Konflik Memasuki Hari Keempat, Korban dan Pengungsi Terus Bertambah
Bentrokan bersenjata yang pecah pada Kamis, 24 Juli 2025, kini telah memasuki hari keempat dan berdampak langsung terhadap ribuan warga sipil di daerah perbatasan.
Letnan Jenderal Maly Socheata, wakil sekretaris negara sekaligus juru bicara Kementerian Pertahanan Kamboja, menyatakan bahwa jumlah pengungsi telah mencapai 25.000 keluarga atau setara dengan 80.000 orang.
"Jumlah pengungsi di tiga provinsi, yakni Preah Vihear, Oddar Meanchey, dan Pursat, telah bertambah menjadi 25.000 keluarga dengan total hingga 80.000 orang", ungkapnya.
Akibat konflik ini, sebanyak 536 sekolah harus ditutup sementara, yang berdampak pada sekitar 130.000 siswa.
Lebih dari 30 orang dari kedua pihak dilaporkan tewas sejak pecahnya konflik, dan evakuasi besar-besaran terus dilakukan.

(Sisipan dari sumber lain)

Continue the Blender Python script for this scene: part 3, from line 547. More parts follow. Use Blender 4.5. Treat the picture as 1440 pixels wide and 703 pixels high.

Data dari kedua negara menunjukkan bahwa lebih dari 100.000 orang telah dipindahkan ke wilayah yang dianggap aman.
Saling Tuduh Picu Eskalasi Ketegangan
Kamboja dan Thailand saling menuduh satu sama lain sebagai pihak yang pertama melanggar hukum internasional dan memulai tembakan di area perbatasan yang belum memiliki kejelasan status hukum.
Situasi ini memperburuk ketegangan antara kedua negara dan meningkatkan risiko krisis kemanusiaan di kawasan tersebut jika tidak segera ditangani secara diplomatik.